**DATA SHOWN:**

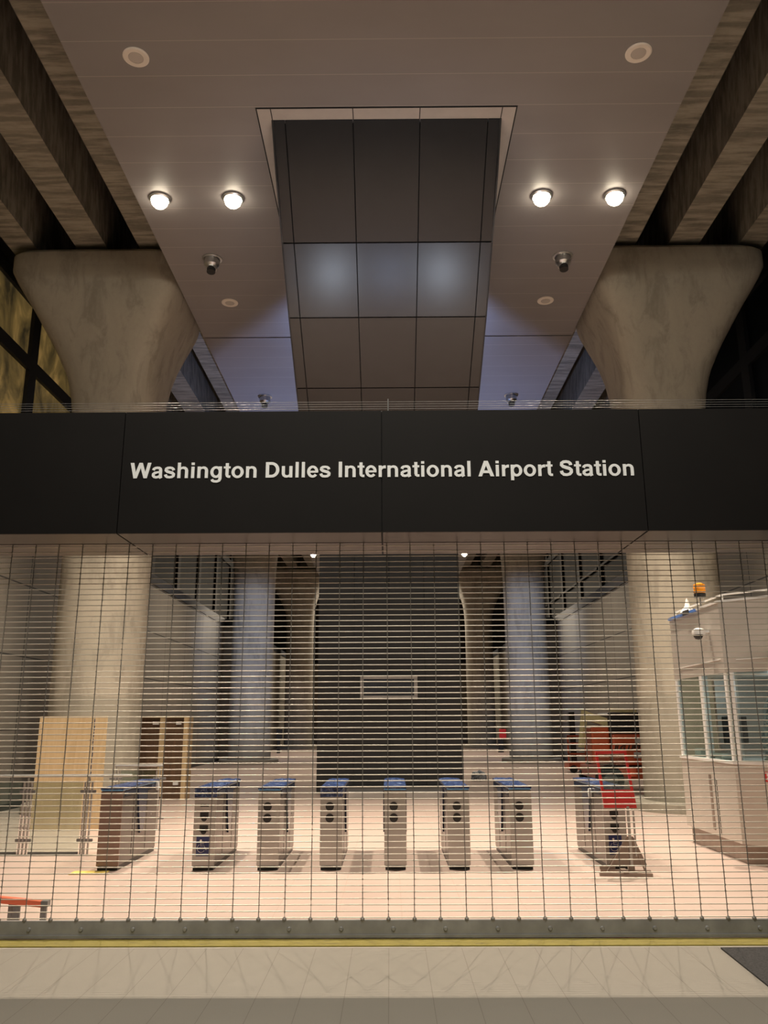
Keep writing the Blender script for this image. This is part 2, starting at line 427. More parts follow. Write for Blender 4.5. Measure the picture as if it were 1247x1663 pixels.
# ================================================================== GIRDERS
for s, side in ((-1, 'left'), (1, 'right')):
    for a, b, lab in ((4.72, 5.58, 'stained concrete girder right beside the taupe ceiling, %s side'),
                      (6.31, 7.0, 'second concrete girder out from the taupe ceiling, %s side'),
                      (7.9, 8.5, 'outermost shadowed concrete girder on the %s side')):
        x0, x1 = min(a * s, b * s), max(a * s, b * s)
        g = MB().prism([(x0, 12.13), (x1, 12.13), (x1 - .12, 13.69), (x0 + .12, 13.69)], XZ, -6, 71)
        tag(g.build('concrete_girder', M['girder']), lab % side, 'beam', 'concrete girders over the piers')

# ================================================================== ESCALATOR CASING (dark cladding)
prof = [(11.53, 11.24), (12.2, 10.6), (13.1, 9.97), (14.3, 9.14), (15.75, 8.32), (17.2, 7.55), (22.0, 6.7), (22.1, 0.0), (29, 0.0), (29, 6.0), (19.4, 11.24)]
W2 = 1.87
esc = empty('escalator_casing', (0, 22, 0)); tag(esc, 'dark metal clad casing sloping down from the ceiling to a black wall', 'escalator casing')
def Y(p): return (p[0] - 22, p[1])
# sloping soffit slab made of three columns of panels with open joints, over a black core
core = [(Y(p)[0] + .03, Y(p)[1]) if i > 0 else Y((11.6, 11.24)) for i, p in enumerate(prof)]
core = [Y((11.62, 11.24)), Y((13.14, 10.02)), Y((14.34, 9.19)), Y((15.79, 8.37)), Y((17.24, 7.60)), Y((22.06, 6.73)), Y((22.15, 0)), Y((29, 0)), Y((29, 6)), Y((19.38, 11.24))]
MB().prism(core, YZ, -W2 + .03, W2 - .03).build('core', M['joint'], esc)
segs = [((11.53, 11.245), (13.1, 9.97)), ((13.1, 9.97), (14.3, 9.14)), ((14.3, 9.14), (15.75, 8.32)), ((15.75, 8.32), (17.2, 7.55)), ((17.2, 7.55), (22.0, 6.7))]
cols = [(-W2, -1.65), (-1.65, -.545), (-.545, .545), (.545, 1.65), (1.65, W2)]
for (a, b) in segs:
    a = Vector(a); b = Vector(b); d = (b - a).normalized(); n = Vector((-d.y, d.x))
    if n.y < 0: n = -n
    a2 = a + d * .012; b2 = b - d * .012
    lp = [a2, b2, b2 + n * .03, a2 + n * .03]
    for (x0, x1) in cols:
        MB().prism([Y(p) for p in lp], YZ, x0 + .009, x1 - .009).build('soffit_panel', M['shaft'], esc)
for sx in (-1, 1):
    MB().prism([Y(p) for p in prof], YZ, sx * W2, sx * (W2 - .025)).build('side_panel', M['shaft_wall'], esc)
for x0, x1 in ((-1.87, -.93), (-.93, 0), (0, .93), (.93, 1.87)):
    MB().prism([Y(p) for p in ((22.0, 6.68), (22.1, .02), (22.14, .02), (22.05, 6.68))], YZ, x0 + .006, x1 - .006).build('wall_panel', M['shaft_wall'], esc)
b_ = MB().box(-1.2, 1.45, 20.3, 22.05, .03, .17, .01)
tag(b_.build('floor_plate', M['steel']), 'low pale metal box on the floor before the black wall', 'floor plate')
sg = empty('display_frame', (-.02, 21.98, 2.6)); tag(sg, 'grey framed blank rectangular display fixed on the black wall', 'display')
fr = MB()
fr.box(-.74, .74, -.09, -.02, .22, .30, .01).box(-.74, .74, -.09, -.02, -.30, -.20, .01).box(-.74, -.65, -.09, -.02, -.2, .22, .01).box(.65, .74, -.09, -.02, -.2, .22, .01)
fr.build('frame', M['frame_grey'], sg)
MB().box(-.65, .65, -.05, -.02, -.2, .22).build('screen', M['screen'], sg)

# ================================================================== CEILING FIXTURES
def lamp_fix(x, y, label, power, lit=True):
    e = empty('ceiling_lamp', (x, y, CZ)); tag(e, label, 'ceiling lamp', 'lit ceiling lamps')
    MB().lathe([(.20, -.001), (.20, -.03), (.17, -.05), (.165, -.02), (.165, -.001)]).build('trim_ring', M['can'], e, True)
    MB().lathe([(.01, -.001), (.15, -.002), (.155, -.07), (.14, -.13), (.10, -.175), (.04, -.20), (.005, -.203)]).build('lens', M['lens'], e, True)  # bulged lens shape imitates the lamp's round glare
    l = bpy.data.lights.new('lamp_beam', 'SPOT'); l.energy = power; l.color = WARM; l.spot_size = R(100); l.spot_blend = 1.0
    l.shadow_soft_size = 0.045
    o = bpy.data.objects.new('lamp_beam', l); COL.objects.link(o); o.parent = e; o.location = (0, 0, -.26); o.rotation_euler = (R(-4), 0, 0)
for x, lab in ((-4.24, 'outer lit ceiling lamp left of the dark casing, beside the concrete girder'), (-2.87, 'inner lit ceiling lamp just left of the dark casing'),
               (2.88, 'inner lit ceiling lamp just right of the dark casing'), (4.24, 'outer lit ceiling lamp right of the dark casing, beside the concrete girder')):
    lamp_fix(x, 13.6, lab, LAMP_W)
for x in (-4.24, 4.24):
    lamp_fix(x, 30.6, 'ceiling lamp above the second bay, %s side, behind the fascia' % ('left' if x < 0 else 'right'), LAMP_FAR_W)
lamp_fix(-4.4, 47.6, 'far small lit lamp seen through the top of the grille', LAMP_FAR_W)
lamp_fix(4.4, 47.6, 'far ceiling lamp right of the black wall', LAMP_FAR_W)
can0 = None
for x, y, lab in ((-3.7, 15.7, 'unlit silver ceiling spotlight left of the casing, nearer one'), (3.7, 15.7, 'unlit silver ceiling spotlight right of the casing, nearer one'),
                  (-3.7, 23.4, 'unlit silver ceiling spotlight on the blue lit ceiling, left'), (3.7, 23.4, 'unlit silver ceiling spotlight on the blue lit ceiling, right')):
    if can0 is None:
        can0 = empty('ceiling_spotlight', (x, y, CZ)); tag(can0, lab, 'spotlight', 'unlit ceiling spotlights')
        MB().lathe([(.21, 0), (.21, -.02), (.17, -.03), (.165, 0)]).build('collar', M['can'], can0, True)
        MB().lathe([(.16, -.002), (.16, -.16), (.12, -.2), (.11, -.26)], n=32).build('housing', M['can'], can0, True)
        MB().cyl((0, -.02, -.22), (0, -.04, -.34), .095, .09, 24).build('snoot', M['black'], can0, True)
    else: dup(can0, (x, y, CZ), lab)
sp0 = None
for x, y, lab in ((-3.68, 10.2, 'large round ceiling speaker at the upper left'), (3.7, 10.2, 'large round ceiling speaker at the upper right'),
                  (-3.68, 17.6, 'farther round ceiling speaker left of the casing'), (3.68, 17.6, 'farther round ceiling speaker right of the casing')):
    if sp0 is None:
        sp0 = empty('ceiling_speaker', (x, y, CZ)); tag(sp0, lab, 'speaker', 'round white ceiling speakers')
        MB().lathe([(.19, 0), (.19, -.012), (.17, -.022), (.11, -.02), (.11, 0)], n=40).build('ring', M['speaker_ring'], sp0, True)
        MB().lathe([(.11, -.002), (.105, -.018), (.02, -.022)], n=40).build('grille', M['speaker_mesh'], sp0, True)
    else: dup(sp0, (x, y, CZ), lab)

for sx, side in ((-1, 'left'), (1, 'right')):
    e = empty('added_uplight', (sx * 2.4, 24.0, 6.82)); tag(e, 'added shuttered blue light, out of view, clamped to the %s side of the casing' % side, 'added_uplight')  # unseen light and shutter added for the blue ceiling
    MB().box(-.12, .12, -.12, .12, -.06, .10, .01).build('housing', M['black'], e)
    m = MB(); m.beam((sx * -.535, 0, 0), (sx * -.1, 0, 0), .04, .04); m.build('bracket', M['black'], e)
    m = MB(); p1 = Vector((sx * -.064, -.522)); p2 = Vector((sx * .254, -.155)); d = (p2 - p1).normalized(); p1 = p1 - d * .5; p2 = p2 + d * .9
    nn_ = Vector((-d.y, d.x)) * .004
    m.prism([tuple(p1 + nn_), tuple(p2 + nn_), tuple(p2 - nn_), tuple(p1 - nn_)], XY, -.05, .48); m.build('shutter', M['black'], e)  # added plate cutting the blue light along a straight edge
# ================================================================== FASCIA WITH STATION NAME
GY = 7.58; SZ = 3.369; TZ = 4.505; FY = 7.14
fa = empty('fascia_sign', (0, FY, SZ)); tag(fa, 'wide black fascia with the white station name over the grille', 'sign')
seams = [-14, -7.08, -4.74, -2.40, -.06, 2.28, 4.62, 6.96, 14]
for a, b in zip(seams, seams[1:]):
    MB().box(a + .004, b - .004, 0, .02, 0, TZ - SZ).build('fascia_panel', M['fascia'], fa)
    MB().box(a + .008, b - .008, .022, .43, 0, .012).box(a + .008, b - .008, .46, 1.0, 0, .012).build('soffit_panel', M['soffit'], fa)
MB().box(-13.9, 13.9, .021, .99, .013, TZ - SZ - .002).box(-13.9, 13.9, .99, 1.28, .08, .5).build('core', M['joint'], fa)  # unseen rear box extended to set the shadow edge on the hall floor

def glyphs():
    """bold grotesque letters, 1000 units to the em: advance, polygons, strokes (x, y, full width), rings"""
    G = {}
    def arc(cx, cy, rx, ry, a0, a1, w0, w1=None, n=16):
        out = []
        for i in range(n + 1):
            a = R(a0 + (a1 - a0) * i / n); c, s_ = abs(math.cos(a)), abs(math.sin(a))
            w1_ = w0 if w1 is None else w1
            out.append((cx + rx * math.cos(a), cy + ry * math.sin(a), w0 * c * c + w1_ * s_ * s_))
        return out
    def rect(x0, y0, x1, y1): return [(x0, y0), (x1, y0), (x1, y1), (x0, y1)]
    G['W'] = (944, [[(6, 720), (164, 720), (322, 0), (172, 0)], [(172, 0), (322, 0), (548, 720), (396, 720)], [(396, 720), (548, 720), (772, 0), (622, 0)], [(622, 0), (772, 0), (938, 720), (782, 720)]], [])
    G['A'] = (722, [[(8, 0), (170, 0), (444, 720), (274, 720)], [(278, 720), (448, 720), (714, 0), (550, 0)], rect(170, 150, 560, 272)], [])
    G['I'] = (278, [rect(64, 0, 214, 720)], [])
    G['l'] = (278, [rect(69, 0, 209, 720)], [])
    G['i'] = (278, [rect(69, 0, 209, 532), rect(69, 604, 209, 720)], [])
    shoulder = [(160, 350, 60), (190, 420, 80), (245, 468, 98), (320, 484, 112), (395, 468, 126), (445, 425, 136), (471, 355, 140), (472, 280, 140), (472, 0, 140)]
    G['n'] = (611, [rect(67, 0, 207, 532)], [shoulder])
    G['h'] = (611, [rect(67, 0, 207, 720)], [shoulder])
    G['u'] = (611, [rect(404, 0, 544, 532)], [[(611 - x, 532 - y, w_) for x, y, w_ in shoulder]])
    G['o'] = (611, [], [arc(305, 266, 202, 224, 0, 360, 140, 112, 40)])
    G['p'] = (611, [rect(66, -186, 206, 532)], [arc(322, 266, 186, 224, -165, 165, 138, 112, 34)])
    G['g'] = (611, [rect(404, -20, 544, 532)], [arc(289, 272, 186, 218, 15, 345, 138, 112, 34), [(474, 20, 140), (472, -50, 140), (440, -120, 128), (370, -155, 112), (290, -163, 108), (205, -155, 112), (145, -125, 122), (118, -66, 130)]])
    G['D'] = (722, [rect(75, 0, 225, 720)], [[(200, 656, 128), (330, 656, 128)] + [(330 + 278 * math.sin(R(t)), 360 + 296 * math.cos(R(t)), 128 + 22 * math.sin(R(t)) ** 2) for t in range(0, 181, 8)] + [(330, 64, 128), (200, 64, 128)]])
    G['e'] = (556, [rect(95, 218, 524, 306)], [arc(280, 266, 183, 224, -2, 322, 134, 112, 34)])
    G['a'] = (556, [], [[(98, 372, 136), (122, 430, 128), (180, 474, 114), (270, 488, 110), (360, 476, 122), (408, 438, 134), (424, 370, 138), (424, 110, 138), (430, 50, 138), (452, 0, 150)],
                        [(424, 322, 60), (370, 292, 84), (270, 272, 96), (170, 245, 118), (106, 190, 134), (104, 118, 136), (150, 64, 122), (225, 44, 112), (320, 58, 112), (390, 110, 100), (428, 190, 70)]])
    G['s'] = (556, [], [[(448, 366, 134), (428, 425, 128), (370, 472, 112), (280, 488, 104), (180, 474, 120), (112, 428, 132), (104, 370, 140), (160, 314, 134), (280, 276, 130), (400, 240, 134), (456, 180, 140), (448, 110, 136), (385, 60, 120), (280, 42, 108), (170, 56, 118), (112, 104, 128), (90, 172, 136)]])
    G['S'] = (667, [], [[(534, 500, 150), (518, 580, 146), (450, 642, 134), (335, 668, 124), (215, 650, 136), (134, 592, 148), (124, 512, 152), (190, 440, 150), (330, 388, 148), (470, 345, 150), (548, 275, 152), (548, 180, 150), (480, 92, 138), (345, 52, 126), (210, 70, 138), (132, 140, 148), (108, 236, 152)]])
    G['r'] = (389, [rect(65, 0, 205, 532)], [[(170, 330, 70), (200, 400, 96), (255, 448, 118), (318, 466, 132), (384, 468, 136)]])
    G['t'] = (333, [rect(14, 438, 320, 532)], [[(168, 682, 140), (168, 150, 140), (182, 90, 132), (225, 56, 116), (322, 54, 110)]])
    return G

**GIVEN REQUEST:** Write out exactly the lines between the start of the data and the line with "tag(g.build('concrete_girder', M['girder']), lab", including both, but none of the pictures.

**OUTPUT OF THE TASK:**
Keep writing the Blender script for this image. This is part 2, starting at line 427. More parts follow. Write for Blender 4.5. Measure the picture as if it were 1247x1663 pixels.
# ================================================================== GIRDERS
for s, side in ((-1, 'left'), (1, 'right')):
    for a, b, lab in ((4.72, 5.58, 'stained concrete girder right beside the taupe ceiling, %s side'),
                      (6.31, 7.0, 'second concrete girder out from the taupe ceiling, %s side'),
                      (7.9, 8.5, 'outermost shadowed concrete girder on the %s side')):
        x0, x1 = min(a * s, b * s), max(a * s, b * s)
        g = MB().prism([(x0, 12.13), (x1, 12.13), (x1 - .12, 13.69), (x0 + .12, 13.69)], XZ, -6, 71)
        tag(g.build('concrete_girder', M['girder']), lab % side, 'beam', 'concrete girders over the piers')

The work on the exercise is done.